Так трагически закончилась забастовка шахтеров и надземных рабочих на приисках Ленского Золотопромышленного Товарищества около г. Бодайбо — в апреле 1912-го года».
В течение нескольких недель, я читал в местной газете г. Чернигова подробности о Ленских событиях: доклады, обсуждения, горячие прения и обвинения в Государственной Думе. Левые вызвали на словесную дуэль правых следующей резолюцией:
«Контракт, по которому шахтеры и рабочие были наняты Ленским Золотопромышленным Товариществом, эксплуатировал их до предела полурабства.
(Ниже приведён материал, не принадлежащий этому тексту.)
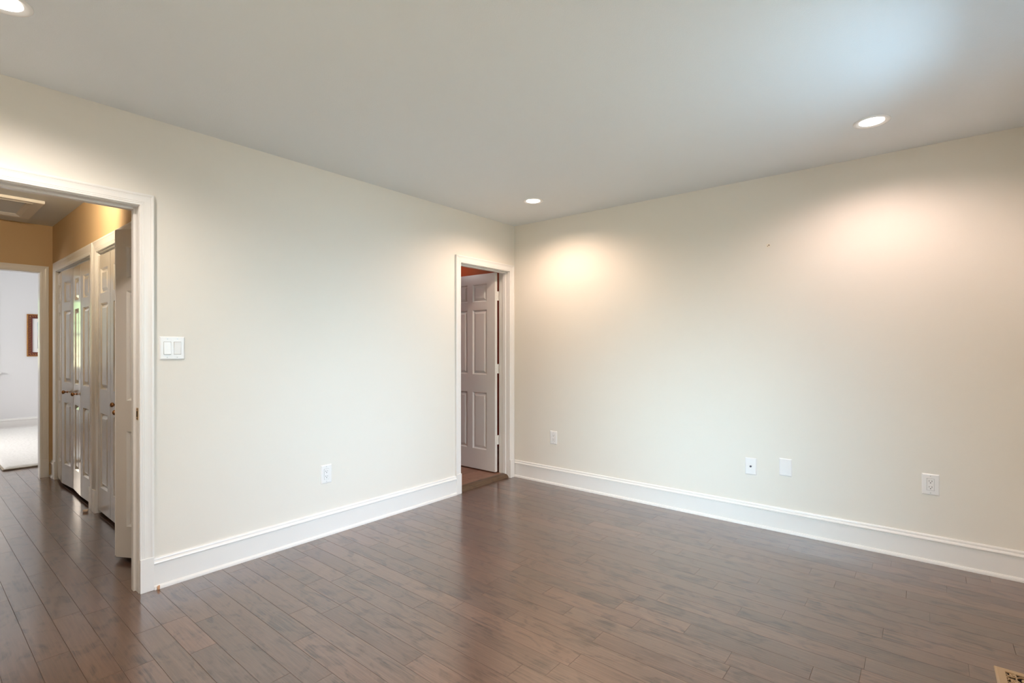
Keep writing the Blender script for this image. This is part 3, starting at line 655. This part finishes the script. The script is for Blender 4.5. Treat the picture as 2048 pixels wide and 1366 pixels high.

Рабочие были поселены в бараках; им выдали кредитные книжки для покупки продуктов в магазинах Ленского Товарищества потому, что частновладельческие лавки были только в городе Бодайбо — 30-40 верстах от приисков.
Да, заработная плата была вдвое больше, чем в Европейской России, но контракт покрывает шести-семимесячный период сезонной работы, так что в среднем годовой заработок рабочего низок. Цены на продукты в магазинах Компании высоки и качество товаров плохое. Во время забастовки все подземные и надземные работы были приостановлены. Главное Управление «Лензолото» обратилось к Мировому Судье («Золотому Судье») (Должность по назначению Министра Юстиции. Исполнение обязанностей — Мирового Судьи, Следователя и Нотариуса в одном лице с жалованьем размера жалованья Товарища Министра. Только три таких «Золотых Судей» было в необычно-обширных трех золотопромышленных районах: на Урале, Алтае и на Лене.) с просьбой о выселении рабочих из занимаемых ими бараков предоставленных им Товариществом бесплатно постолько-посколько они выполняют работу согласно заключенному контракту.
Судья Хитун, согласно закону, подписал акт о выселении рабочих, но где же было его «гуманитарное эго»? Что же могли поделать тысячи рабочих выселенные из их квартир? Не все хотели эвакуироваться в другие области на баржах предлагаемых Ленским Товариществом; не все хотели покидать насиженные и, если счастье улыбнется, доходные места... (3а выработанные самородки Компания платила особо. Был найден золотой самородок весом в 17 фунтов; рабочий, на наградные деньги откупил у старателей, (само-золотоискатели) золотой прииск и разбогател баснословно. Найденный им самородок был помещен в Музей Горного Института в С-Петербурге.).